とに角、雨激しく写真撮影は傘をさして、資料を持って大変である。もう資料はびしょびしょで破れかかっていた。



霞ケ池の反対側から。つつじが綺麗だ。
もう駆け足で見て、バスに飛び込んだ。



旅の最後は、ひがし茶屋街。テレビで良く見る光景だが、やはりテレビは映し方が上手い。
脚立を使って映しているカメラマンもいた。
もっと灯りがともる、夕やみの方が良い。
ガイドの話によると、私が夜来るところではなさそうだ。



いよいよ最後となった。中田屋の「きんつば」をお土産に買う。私には甘すぎる。
「きんつば」は信州飯田の「和泉庄」の方が甘さが控えめだ。歌舞伎座で売っている。

写真に写らなかったがその左側に「箔一」があった。
そこで、欲しかった九谷焼の「おちょこ」を買った。これは運命で九谷焼のおちょこを求めて三千里ではないが、あちらこちら見て回ったが希望の品は無かった。

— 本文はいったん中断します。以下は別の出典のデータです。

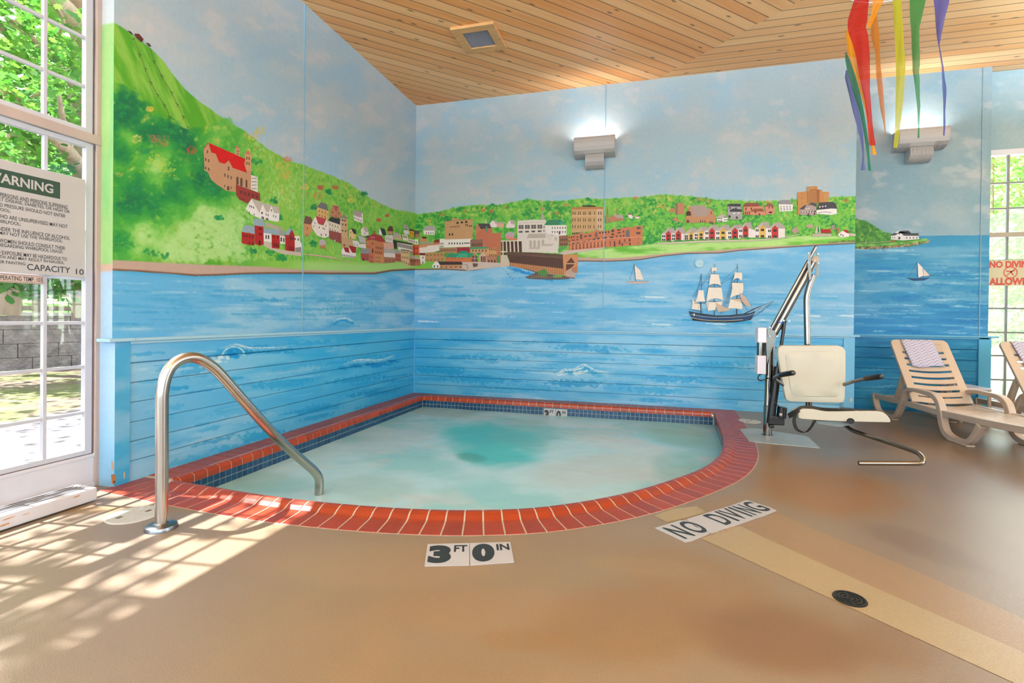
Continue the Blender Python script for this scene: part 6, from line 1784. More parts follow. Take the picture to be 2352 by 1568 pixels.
# seat
yb = -1.62
bp = [(1786, 812), (1787, 799), (1795, 793), (1860, 793), (1925, 793), (1937, 797), (1943, 806), (1943, 860), (1941, 915), (1938, 924), (1928, 925.5), (1860, 924), (1812, 922), (1805, 917), (1800, 895)]
P = [Y(x, y, yb) for x, y in bp]; n = len(P); mb = MB(); c_ = sum(P) / n
lay = [[p + (0, .05, 0) for p in P], [p + (0, .012, 0) for p in P], [c_ + (p - c_) * .985 for p in P], [c_ + (p - c_) * .95 + (0, -.004, 0) for p in P], [c_ + (p - c_) * .80 + (0, -.003, 0) for p in P], [c_ + (p - c_) * .775 + (0, -.010, 0) for p in P], [c_ + (p - c_) * .5 + (0, -.011, 0) for p in P]]
mb.v = [tuple(q) for l_ in lay for q in l_]; mb.f = [(j * n + i, j * n + (i + 1) % n, (j + 1) * n + (i + 1) % n, (j + 1) * n + i) for j in range(6) for i in range(n)] + [tuple(range(n)), tuple(6 * n + i for i in range(n))]; mb.m = [0] * len(mb.f)
mb.build('seat_back', M_seat, pl_, smooth=True)
yf, yr = -2.05, -1.76
sp_ = [(1834, 960), (1832, 950), (1836, 941.5), (1848, 938.5), (1868, 939.5), (1885, 943), (1905, 945.5), (1930, 945), (1970, 944), (2015, 944), (2030, 947), (2040, 955), (2046, 964), (2047, 969), (2042, 970), (1990, 969), (1930, 967.5), (1880, 965), (1842, 962)]
P = [Y(x, y, yf) for x, y in sp_]; n = len(P); mb = MB(); c_ = sum(P) / n
lay = [[c_ + (p - c_) * .99 + (0, .0, 0) for p in P], [p + (0, .015, 0) for p in P], [p + (0, yr - yf - .02, -.042) for p in P], [c_ + (p - c_) * .97 + (0, yr - yf, -.045) for p in P]]
mb.v = [tuple(q) for l_ in lay for q in l_]; mb.f = [(j * n + i, j * n + (i + 1) % n, (j + 1) * n + (i + 1) % n, (j + 1) * n + i) for j in range(3) for i in range(n)] + [tuple(range(n)), tuple(3 * n + i for i in range(n))]; mb.m = [0] * len(mb.f)
mb.build('seat', M_seat, pl_, smooth=True, bevel=.004)
for nm, pp, gp_ in (('arm_left', [(1803, 886, -1.6), (1777, 868, -1.66), (1790, 861, -1.78), (1797, 860, -1.86)], ((1793, 860.5, -1.84), (1824, 855.5, -2.02))), ('arm_right', [(1936, 884, -1.6), (1960, 875.5, -1.74), (1990, 869, -1.86)], ((1988, 868.5, -1.86), (2027, 864, -2.04)))):
    mb = MB(); mb.tube(roundpath([Y(*p) for p in pp], .03), .0155, 14); a_ = mb.build('armrest', M_alu, pl_, smooth=True)
    mb = MB(); g0, g1 = Y(*gp_[0]), Y(*gp_[1]); d_ = (g1 - g0); mb.tube([g0, g0 + d_ * .03, g0 + d_ * .9, g0 + d_ * .97, g1], [.021, .0235, .0235, .02, .011], 16); mb.build('grip', M_black, a_, smooth=True)
mb = MB(); e0 = Y(1954, 968, -2.06); mb.tube([e0, e0 + (0, .32, 0)], .029, 18, caps=False); mb.tube([e0 + (0, .01, 0), e0 + (0, .02, 0)], .0285, 18); mb.build('seat_crossbar', M_alu, pl_, smooth=True)
mb = MB(); mb.tube([e0 + (0, -.001, 0), e0 + (0, .005, 0)], .023, 18); mb.build('crossbar_plug', M_black, pl_)
mb = MB(); P = [Y(x, y, -1.98) for x, y in ((1872, 966), (1950, 967), (1948, 977), (1925, 980), (1880, 973))]
mb.add([tuple(p) for p in P] + [tuple(p + (0, .25, 0)) for p in P], [tuple(range(5)), tuple(range(5, 10))] + [(i, (i + 1) % 5, 5 + (i + 1) % 5, 5 + i) for i in range(5)]); mb.build('seat_bracket', M_brk, pl_)
fp = [Y(1942, 977, -1.9), Y(1956, 988, -1.97), Y(2112, 1040, -2.5), Y(2126, 1064, -2.6), Y(1972, 1063, -2.6)]
mb = MB(); mb.tube(roundpath(fp, .11, 10), .0175, 18); mb.build('footrest', M_steel, pl_, smooth=True)
mb = MB(); mb.tube([fp[-1] + (-.0005, 0, 0), fp[-1] + (.003, 0, 0)], .013, 12); mb.build('footrest_plug', M_black, pl_)
mb = MB()
ribbon(mb, spline([Y(1811, 955, -2.07), Y(1826, 947, -2.08), Y(1840, 938, -2.0), Y(1862, 936.5, -1.93), Y(1890, 941, -1.9), Y(1930, 943, -1.9)], 4), (0, .06, .03), .004)
ribbon(mb, spline([Y(1836, 940, -2.05), Y(1828, 950, -2.075), Y(1824, 966, -2.08), Y(1829, 984, -2.08), Y(1842, 992, -2.08), Y(1853, 991, -2.07), Y(1864, 979, -2.06), Y(1871, 966, -2.03)], 5), (.032, .03, 0), .004)
ribbon(mb, [Y(1955, 940, -1.95), Y(1990, 943, -1.93), Y(2005, 945, -1.9)], (0, .05, 0), .004)
mb.build('belt', M_belt, pl_)
mb = MB(); q = Y(1945, 940, -1.95); mb.box(q[0] - .05, q[0] + .05, q[1] - .03, q[1] + .03, q[2] - .012, q[2] + .012); mb.bar(q + (-.07, -.02, -.0), q + (-.03, -.02, .018), .03, .006); mb.build('buckle', M_black, pl_, bevel=.004)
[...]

「箔一」で誠に品のある中年女性に、希望を言ったらずばりお目当てのおちょこを見つけてくれた。

何しろ中は金箔である。加賀百万石の思い出の品だと大枚をはたいた。パンパンパパンと講談では無い。冗談である。
実は予算ぴったりの3000円+税だった。

帰って時々、眺めながら「純米酒」をやっている。しかし味は金箔に負けるなぁ。

バスは無事富山に着き、バスとお別れした。
富山から北陸新幹線だったが、連休前で空いていた。ところが東京駅ではもう連休のラッシュが始まって、ホームはいっぱいの人。どこへ行くのだろうか。

3日間の旅行は、添乗員さんが若い女性で元気でテキパキとやってくれた。
バスの運転手も安全運転で安心出来たし、バスガイドさんの上手い事。何でも知っていて解り易く感心する。時々コックリタイムもくれて、お疲れの人には良かった事だろう。

たわらやさんには2連泊で、あわよくば他の温泉にも行きたかった。
食事は普通の旅館と同じだが、他人のコメントでは概ね良いと書いてある。
それでも毎回違った食事で、小さいがのどぐろやカレイ、はたはた、等の焼き魚や温泉卵、刺身、豆腐鍋、茶わん蒸し、生卵を自分で焼くベーコンエッグ、天婦羅、野菜寿司など2日間にわたり、夜はビールや地酒の「獅子の里」を飲んだ。

あの蜂の巣はどうなっただろうか。